Let’s reward usability and social relevance in design

It would have been inconceivable a few years ago that an unglamorous product would win a design award. Yet in the space of a week we have seen two take top accolades in what can only be a welcome shift for design, broadening the portfolio of what designers have to offer.

Last week the Peezy urine sampler by Funnelly Enough took Best of Show in the Design Week Awards, while Matter’s Mo Dynamic seating won the 2009 DBA Inclusive Design Challenge, organised with the Helen Hamlyn Centre at the Royal College of Art.

Both projects address social issues, using design to improve everyday life. Both have involved collaboration – in Peezy’s case with Maddison on product engineering, and for Matter’s adaptable cushion with seating experts at Herman Miller. Neither is ‘beautiful’ in the traditional sense, though each is styled appropriately to its task. Yet both have the ability to change lives in a small, but important way.

Both Peezy and the Mo Dynamic seating involve 3D design, but the shift in emphasis towards usability and social relevance is affecting other disciplines too. Information design and wayfinding spring to mind as growing areas that incorporate communication design in its widest sense in projects that can make a huge difference.

There is still plenty of room for designs that delight, using wit and aesthetics to convey a message or build consumer demand, and the best of these will be able to make the ‘return on investment’ case to clients.
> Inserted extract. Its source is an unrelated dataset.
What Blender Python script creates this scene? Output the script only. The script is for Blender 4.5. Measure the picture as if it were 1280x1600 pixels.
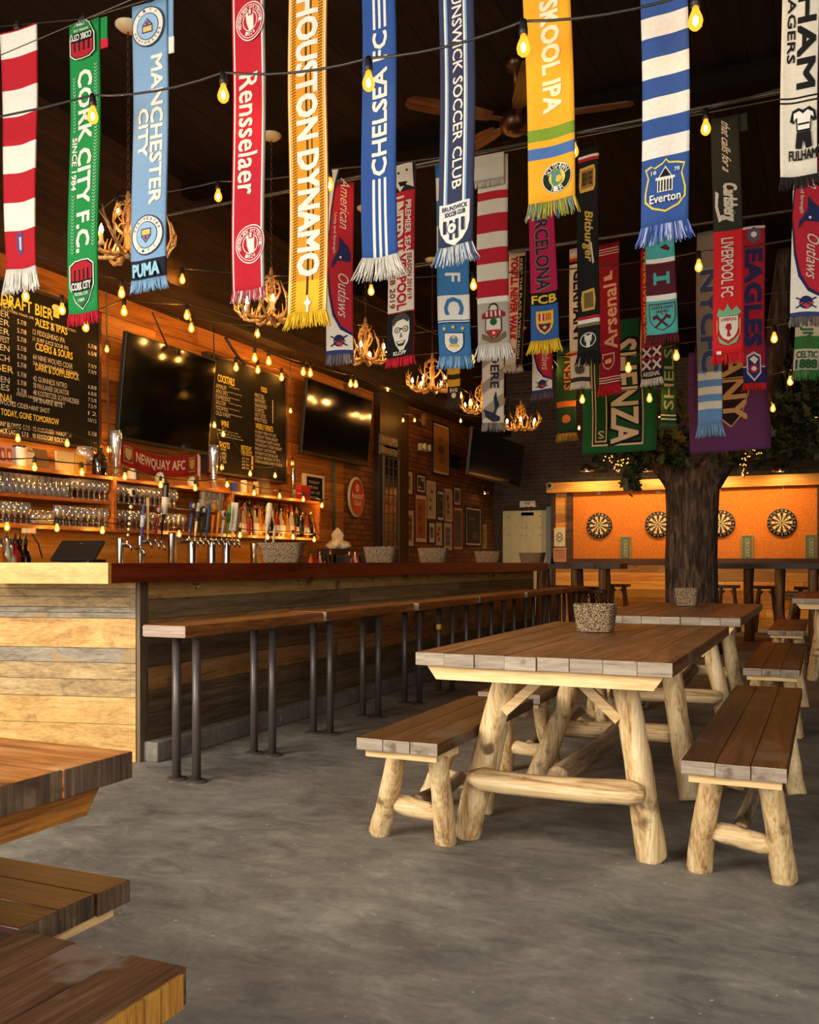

Long may that last.

But at a time when the public sector is being prompted by the Design Council and others to make better use of design to improve its processes and communications and achieve value for money, projects like Peezy and Mo Dynamic provide invaluable case studies.

If more public-sector clients were to get the message, it would not only enhance people’s lives – it could potentially help boost the UK economy as the design sector becomes more fully engaged.